Hedy Lamarr née Hedwig Kiesler (1914-2000) a eu une vie hors du commun. Sa beauté stupéfiante a ouvert à cette jeune Autrichienne les portes des studios du cinéma où elle fit une entrée fracassante en jouant nue dans Extase (1933) et en y simulant un orgasme. D’origine juive, elle prend rapidement la poudre d’escampette vers l’Angleterre puis vers les États-Unis où Louis B. Mayer la recrute. Elle tourne sous la direction des plus grands : King Vidor, Victor Fleming, Richard Thorpe, Cecil B. DeMille (qui lui donne dans Samson et Dalila en 1949 son rôle le plus célèbre).

Mais Hedy Lamarr n’est pas seulement une diva dont la tumultueuse vie sentimentale (elle n’eut pas moins de six époux) fit le bonheur des tabloïds. Comme l’indique le sous-titre du documentaire, Hedy Lamarr était aussi une femme inventive. Dans les années quarante, elle imagina et fit breveter un système de communication par sauts de fréquence pour permettre le guidage des torpilles sous-marines. Le brevet ne fut pas utilisé. Mais quelques années plus tard, l’armée américaine le reprit à son compte. Et aujourd’hui, la technologie utilisée  par la WiFi et le GPS empruntent au dispositif imaginé par Hedy Lamarr pendant la Seconde Guerre.

Ce qui précède résume la vie de Hedy Lamarr et la vision hagiographique qu’en donne le très conventionnel documentaire de Alexandra Dean.
Il faut lui reconnaître aussi le mérite d’évoquer la « légende noire » de l’actrice-inventrice : un fils adoptif qu’elle a abandonné, des arrestations et même de la prison pour une kleptomanie compulsive et des opérations ratées de chirurgie esthétique qui la défigureront au crépuscule de sa vie.
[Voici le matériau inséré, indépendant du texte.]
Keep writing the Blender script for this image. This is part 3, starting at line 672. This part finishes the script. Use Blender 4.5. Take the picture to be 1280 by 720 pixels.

Mais cette série d’avanies est présentée comme autant de malheurs subis par une femme qui n’aurait pas mérité de finir sa vie dans la misère, faute d’avoir touché les revenus que son invention géniale aurait dû lui garantir.

On peut émettre des réserves sur une telle approche. Car outre son visage d’une exceptionnelle beauté, il n’est pas sûr que Hedy Lamarr mérite la fascination que la réalisatrice nourrit à son égard et voudrait nous faire partager. La modestie de Hedy Lamarr n’était pas sa plus grande qualité. Sa misanthropie et son égoïsme sont frappants – si on les compare par exemple à l’engagement d’une Katherine Hepburn. Et ses droits sur une invention tombée dans le domaine public sont discutables. Quant à sa déchéance physique et à sa solitude dans son vieil âge, on s’en apitoiera si on a du cœur et on estimera qu’elle en porte en partie la responsabilité si on n’en a pas.